SPIEGELMAN, Art. Maus. A História de um sobrevivente. São Paulo: Companhia das Letras, 2005.

O documentário Cidade Cinza está (ainda) disponível no Netflix, e ganha o jogo ao mostrar, mais do que a indignação dos grafiteiros que veem seu trabalho perdido e sua reconstrução, o total despreparo de quem é encarregado da tarefa de distinguir arte e garatuja.

MESQUITA, Marcelo; VALIENGO, Guilherme. Cidade Cinza. Filme. Brasil, 2013. Cor. 80 min.

* Leiam aqui minha posição sobre essa guerra imbecil.

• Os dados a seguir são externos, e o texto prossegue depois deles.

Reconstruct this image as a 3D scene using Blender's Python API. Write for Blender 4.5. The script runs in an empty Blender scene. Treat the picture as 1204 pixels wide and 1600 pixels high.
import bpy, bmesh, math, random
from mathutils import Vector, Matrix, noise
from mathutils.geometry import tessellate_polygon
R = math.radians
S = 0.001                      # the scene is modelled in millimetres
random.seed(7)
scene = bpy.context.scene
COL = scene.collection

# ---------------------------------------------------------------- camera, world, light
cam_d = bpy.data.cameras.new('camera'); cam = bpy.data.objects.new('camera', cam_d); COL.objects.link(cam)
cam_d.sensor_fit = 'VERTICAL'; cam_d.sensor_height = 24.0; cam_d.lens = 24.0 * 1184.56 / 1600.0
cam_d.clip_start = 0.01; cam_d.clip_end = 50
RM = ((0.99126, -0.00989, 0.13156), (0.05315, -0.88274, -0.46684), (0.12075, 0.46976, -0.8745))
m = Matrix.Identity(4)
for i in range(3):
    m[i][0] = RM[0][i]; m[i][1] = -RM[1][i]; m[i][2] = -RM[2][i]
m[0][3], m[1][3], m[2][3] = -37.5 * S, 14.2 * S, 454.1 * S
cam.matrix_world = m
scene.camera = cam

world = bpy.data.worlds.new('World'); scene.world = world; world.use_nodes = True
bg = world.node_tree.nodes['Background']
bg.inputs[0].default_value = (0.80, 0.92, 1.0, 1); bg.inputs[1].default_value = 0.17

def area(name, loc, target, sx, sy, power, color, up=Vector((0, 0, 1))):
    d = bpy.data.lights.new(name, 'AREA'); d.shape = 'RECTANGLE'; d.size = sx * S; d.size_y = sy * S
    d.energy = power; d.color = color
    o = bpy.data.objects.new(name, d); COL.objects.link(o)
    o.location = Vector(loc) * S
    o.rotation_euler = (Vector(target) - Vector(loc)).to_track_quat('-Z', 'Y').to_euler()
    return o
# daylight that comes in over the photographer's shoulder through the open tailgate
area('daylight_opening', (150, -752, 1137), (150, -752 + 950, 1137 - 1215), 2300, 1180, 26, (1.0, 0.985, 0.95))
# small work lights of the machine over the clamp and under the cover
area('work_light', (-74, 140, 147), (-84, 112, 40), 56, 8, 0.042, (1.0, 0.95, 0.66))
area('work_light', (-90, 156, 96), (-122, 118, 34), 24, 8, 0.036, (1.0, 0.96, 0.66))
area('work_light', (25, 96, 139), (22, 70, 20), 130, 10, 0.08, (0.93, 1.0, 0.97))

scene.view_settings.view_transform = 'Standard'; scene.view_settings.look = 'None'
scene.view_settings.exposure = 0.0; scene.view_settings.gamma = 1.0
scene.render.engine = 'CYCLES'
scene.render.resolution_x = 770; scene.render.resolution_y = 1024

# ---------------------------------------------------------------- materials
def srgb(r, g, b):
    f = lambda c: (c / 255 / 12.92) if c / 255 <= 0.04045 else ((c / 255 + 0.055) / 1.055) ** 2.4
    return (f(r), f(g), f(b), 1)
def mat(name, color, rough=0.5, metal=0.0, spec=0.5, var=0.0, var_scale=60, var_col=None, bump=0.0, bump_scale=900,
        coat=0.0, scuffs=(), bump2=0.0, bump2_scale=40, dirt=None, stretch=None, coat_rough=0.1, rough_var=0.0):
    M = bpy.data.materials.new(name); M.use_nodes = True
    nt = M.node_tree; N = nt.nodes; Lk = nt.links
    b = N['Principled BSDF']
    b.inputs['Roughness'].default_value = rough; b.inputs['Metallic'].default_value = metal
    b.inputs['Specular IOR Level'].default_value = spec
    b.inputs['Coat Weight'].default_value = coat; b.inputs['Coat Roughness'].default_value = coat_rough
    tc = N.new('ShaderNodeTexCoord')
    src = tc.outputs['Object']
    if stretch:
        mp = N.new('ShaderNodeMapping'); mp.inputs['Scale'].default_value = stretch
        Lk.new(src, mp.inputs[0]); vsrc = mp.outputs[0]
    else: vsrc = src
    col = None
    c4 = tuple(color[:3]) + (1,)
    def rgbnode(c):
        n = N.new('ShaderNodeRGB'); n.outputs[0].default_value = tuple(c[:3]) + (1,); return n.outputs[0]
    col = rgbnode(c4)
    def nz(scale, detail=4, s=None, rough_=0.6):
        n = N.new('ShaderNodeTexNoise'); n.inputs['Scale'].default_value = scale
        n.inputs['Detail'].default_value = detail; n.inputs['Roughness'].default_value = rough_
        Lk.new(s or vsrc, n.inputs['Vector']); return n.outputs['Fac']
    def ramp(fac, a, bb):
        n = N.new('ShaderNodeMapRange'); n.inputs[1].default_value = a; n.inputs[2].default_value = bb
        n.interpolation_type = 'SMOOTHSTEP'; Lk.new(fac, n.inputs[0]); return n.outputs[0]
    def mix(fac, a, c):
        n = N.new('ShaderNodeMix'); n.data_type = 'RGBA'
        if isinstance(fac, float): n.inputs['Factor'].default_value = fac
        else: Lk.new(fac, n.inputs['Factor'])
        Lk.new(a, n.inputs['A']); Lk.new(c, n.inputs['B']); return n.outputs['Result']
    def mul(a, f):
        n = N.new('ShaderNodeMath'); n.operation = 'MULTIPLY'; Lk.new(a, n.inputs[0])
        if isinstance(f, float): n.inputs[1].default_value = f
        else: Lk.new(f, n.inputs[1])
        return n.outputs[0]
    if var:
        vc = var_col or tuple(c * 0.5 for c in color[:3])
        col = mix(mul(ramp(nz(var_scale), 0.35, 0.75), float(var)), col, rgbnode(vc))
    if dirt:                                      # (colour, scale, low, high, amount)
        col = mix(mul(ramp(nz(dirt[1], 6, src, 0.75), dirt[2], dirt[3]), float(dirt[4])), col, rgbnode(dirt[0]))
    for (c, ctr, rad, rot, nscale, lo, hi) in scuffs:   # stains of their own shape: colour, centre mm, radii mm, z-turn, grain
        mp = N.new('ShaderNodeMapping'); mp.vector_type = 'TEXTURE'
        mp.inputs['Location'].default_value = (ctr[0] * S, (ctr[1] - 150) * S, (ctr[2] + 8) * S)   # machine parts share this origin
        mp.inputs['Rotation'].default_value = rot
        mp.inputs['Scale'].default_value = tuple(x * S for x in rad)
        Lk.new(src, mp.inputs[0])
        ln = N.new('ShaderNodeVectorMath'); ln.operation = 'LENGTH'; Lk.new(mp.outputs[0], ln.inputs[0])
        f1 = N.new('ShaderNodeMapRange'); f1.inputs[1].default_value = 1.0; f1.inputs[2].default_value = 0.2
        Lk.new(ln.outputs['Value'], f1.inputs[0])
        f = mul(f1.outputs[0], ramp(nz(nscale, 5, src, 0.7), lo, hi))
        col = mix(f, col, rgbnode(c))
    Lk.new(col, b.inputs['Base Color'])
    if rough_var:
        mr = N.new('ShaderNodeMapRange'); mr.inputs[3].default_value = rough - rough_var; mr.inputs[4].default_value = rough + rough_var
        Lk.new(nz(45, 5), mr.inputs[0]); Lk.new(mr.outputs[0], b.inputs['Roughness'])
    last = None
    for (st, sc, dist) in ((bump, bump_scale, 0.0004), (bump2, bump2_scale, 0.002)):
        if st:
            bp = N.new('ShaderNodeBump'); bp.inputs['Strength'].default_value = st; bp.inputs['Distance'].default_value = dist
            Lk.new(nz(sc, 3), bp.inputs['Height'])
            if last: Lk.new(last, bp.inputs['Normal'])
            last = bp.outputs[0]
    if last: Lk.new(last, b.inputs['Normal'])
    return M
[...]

** Podem me chamar de ignorante ou quadrado o quanto quiserem, mas discordo veementemente desta posição. Gosto da abstração, mas não aquela em que a principal característica é ser incompreensível. Sinceramente, penso que são casos em que o crítico é mais criativo que o próprio artista. Há muitos anos atrás, fui a uma exposição no Centro Cultural São Paulo chamada “14/30”, onde uma artista cujo nome esqueci pintou dezessete telas de grande porte, contendo bolas, bolas pretas de nanquim. Não eram bolas perfeitas, pareciam aqueles círculos que tentamos desenhar sem compasso. O primeiro quadro tinha 14 bolas, o segundo tinha 15, o terceiro, 16; e assim sucessivamente, até chegar ao último, com 30 bolas. A coisa era bem pouco diferente do seguinte:


Não entendi nada, mas tive uma salvaguarda: um folder na saída da exposição, onde um entendedor esmiuçava o trabalho de cima a baixo, falando sobre minimalismo, vacuidade, descontinuidade e reelaboração, causando tensão no apreciador, a artista se posicionando como partícipe da estupefação de sua audiência e esta sentindo a progressiva ausência que tem o efeito de catalisá-la à própria obra. Ou seja, o crítico ligou o gerador de lero-lero com tal magistralidade que, se não conseguiu dar sentido à obra, ao menos executou ele mesmo a obra-prima da tentativa de tirar um produto impenetrável de seu hermetismo. A peça estava tão bem feita que resolvi guardá-la, e o fiz tão bem que não consigo mais encontrá-la. Quando eu trombar com ela por uma destas pastas da vida, prometo escaneá-la e anexá-la aqui.